• Equifax CEO May Walk Away With $18 Million After Data Breach
    Although CEO Richard Smith won't get a bonus for this year, he is eligible to get at least $18 million in pension benefits. His departure could have happened more quickly. Wells Fargo dispatched its former CEO last year, one month after its scandal broke. Target's former CEO held on for four months before leaving in May 2014 in the wake of a major data breach at the retailer in late 2013.
  • Papa John's Goes Long For 'Cowboys20' Promo
    Papa John's, which has been an official partner with the Dallas Cowboys since 2004, is in the fourth year of its Cowboys20 pizza deal. When the Cowboys score 20 or more points in a game, diners get 50% off their regular price menu order the next day at PapaJohns.com with promo code COWBOYS20. The restaurateur says it has created "an unforgettable new hip-hop anthem that will have crowds cheering 'Cowboys20' all season long."
  • Dyson To Make Electric Cars
    Dyson, the engineering company best known for its vacuum cleaners and fans, plans to develop a "radical" electric car. The battery-powered vehicle is due to be launched in 2020. Dyson says 400 staff have been working on the secret project for the past two years at its headquarters. However, the car does not yet exist, with no prototype built, and a factory site is yet to be chosen. Sir James declined to give further details of the project.
  • Google Buys HTC's Pixel
    Google purchased "a team of HTC talent" from HTC's Pixel phone division, which will now move to and work in-house at Google helping design mobile phones. The HTC unit developed the Google Pixel and Pixel XL smartphones for the search giant. Rick Osterloh, Google's senior vice president of hardware, made the announcement in a blog post, which reported the deal also includes a non-exclusive license for HTC intellectual property.
  • Walmart Is Latest Facebook Workplace Customer
    Workplace - Facebook's answer to Slack - has landed a behemoth of a customer. Walmart is rolling out Workplace in stages, starting with associates and teams at Sam's Club and other parts of the operation. The move speaks to how Walmart continues to step up its tech game as it feels the pinch of competition from Amazon, an e-commerce giant that is very quickly moving into Walmart's brick-and-mortar territory.
  • L.A. Lakers, Miami Heat Join NBA Jersey-Patch Barrage
    The Los Angeles Lakers and Miami Heat became the 15th and 16th teams in the NBA to sign jersey-patch ad deals beginning with the 2017-18 season. The Lakers signed with e-commerce firm Wish, a three-year deal that industry analysts put at $12-$14 million annually. The Heat aligned with Ultimate Software, based in Weston, Fla. The Lakers deal is at the high end of the alliances named to date, trailing only the Golden State Warriors.

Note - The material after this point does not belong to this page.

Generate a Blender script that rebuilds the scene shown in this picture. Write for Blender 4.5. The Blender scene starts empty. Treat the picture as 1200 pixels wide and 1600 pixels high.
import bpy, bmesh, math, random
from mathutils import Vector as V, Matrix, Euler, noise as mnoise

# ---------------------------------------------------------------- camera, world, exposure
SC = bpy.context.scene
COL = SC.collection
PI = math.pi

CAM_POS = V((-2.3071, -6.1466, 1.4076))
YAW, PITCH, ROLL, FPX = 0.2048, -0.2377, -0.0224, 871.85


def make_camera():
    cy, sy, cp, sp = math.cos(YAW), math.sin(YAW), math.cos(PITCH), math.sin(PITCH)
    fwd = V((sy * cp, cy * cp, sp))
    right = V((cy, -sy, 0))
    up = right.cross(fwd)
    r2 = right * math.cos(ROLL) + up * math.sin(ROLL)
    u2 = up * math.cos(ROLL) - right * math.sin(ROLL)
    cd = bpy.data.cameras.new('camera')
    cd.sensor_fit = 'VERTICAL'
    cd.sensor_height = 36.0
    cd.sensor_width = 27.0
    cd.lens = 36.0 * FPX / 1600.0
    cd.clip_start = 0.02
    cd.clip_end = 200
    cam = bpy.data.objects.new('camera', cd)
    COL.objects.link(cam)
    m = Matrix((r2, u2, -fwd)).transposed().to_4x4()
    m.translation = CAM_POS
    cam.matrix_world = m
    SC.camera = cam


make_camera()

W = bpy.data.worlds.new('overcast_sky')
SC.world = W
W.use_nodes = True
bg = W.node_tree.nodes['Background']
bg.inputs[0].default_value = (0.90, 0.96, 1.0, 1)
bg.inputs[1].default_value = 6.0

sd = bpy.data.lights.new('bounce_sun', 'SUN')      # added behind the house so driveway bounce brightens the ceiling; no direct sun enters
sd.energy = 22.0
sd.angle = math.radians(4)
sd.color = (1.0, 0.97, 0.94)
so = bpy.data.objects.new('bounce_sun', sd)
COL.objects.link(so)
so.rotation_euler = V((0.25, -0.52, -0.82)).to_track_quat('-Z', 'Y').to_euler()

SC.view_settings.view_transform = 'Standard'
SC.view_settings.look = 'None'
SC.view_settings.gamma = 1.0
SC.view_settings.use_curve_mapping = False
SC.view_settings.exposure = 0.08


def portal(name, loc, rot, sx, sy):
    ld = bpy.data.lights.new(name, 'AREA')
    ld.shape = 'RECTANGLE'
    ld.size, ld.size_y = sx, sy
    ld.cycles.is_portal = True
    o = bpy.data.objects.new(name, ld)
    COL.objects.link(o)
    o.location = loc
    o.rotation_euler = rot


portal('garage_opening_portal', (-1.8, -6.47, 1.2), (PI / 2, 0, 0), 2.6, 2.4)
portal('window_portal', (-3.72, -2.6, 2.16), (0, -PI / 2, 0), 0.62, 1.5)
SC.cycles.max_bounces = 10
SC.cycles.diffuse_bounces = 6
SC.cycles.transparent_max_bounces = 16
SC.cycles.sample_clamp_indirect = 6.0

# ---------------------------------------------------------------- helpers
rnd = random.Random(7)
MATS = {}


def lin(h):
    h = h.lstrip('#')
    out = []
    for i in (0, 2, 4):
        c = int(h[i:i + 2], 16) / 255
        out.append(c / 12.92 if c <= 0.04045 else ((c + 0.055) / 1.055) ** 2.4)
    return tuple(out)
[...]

  • Despite Bankruptcy, Toys 'R' Us Likely To Live On
    Toys "R" Us isn't going anywhere, at least not if the makers of Barbie and Transformers have their way. The toy chain, hobbled by more than $5 billion in debt, filed for bankruptcy-court protection. Yet, the company, which operates about 1,600 stores globally, will likely survive because manufacturers such as Mattel, Hasbro and closely held MGA Entertainment Inc. need the last remaining toy chain.
  • Nest Announces New Hardware Products
    Nest, the struggling high-tech hardware company owned by Alphabet, unveiled a lineup of new devices: an Internet-connected outdoor camera, a video doorbell and a security system that the company says can be installed by consumers in under 30 minutes. The Palo Alto company has faced pressure to unveil new products, not just iterations of its existing devices, and some analysts said Nest was doing just that.
  • Walmart Skips Porch And Delivers To Fridge
    Walmart is piloting a service that will not only deliver groceries to a customer's front door, but have the driver carry them inside and load perishables right into the refrigerator. The retailer announced the trial in a blog post last week, noting that it's being done in partnership with August Home, which makes the keyless locks that can be controlled with a smartphone that are crucial to the service.
  • International Tourists Avoiding U.S.
    Fewer international travelers came to the U.S. during the first few months of this year compared to the same period last year. The question of whether the results prove a ripple effect from President Trump's proposed travel ban on visitors from six majority-Muslim countries, an expanded wall along the Mexican border and anti-immigrant statements remains unanswered. But the data tracks with a decline in U.S. favorability abroad.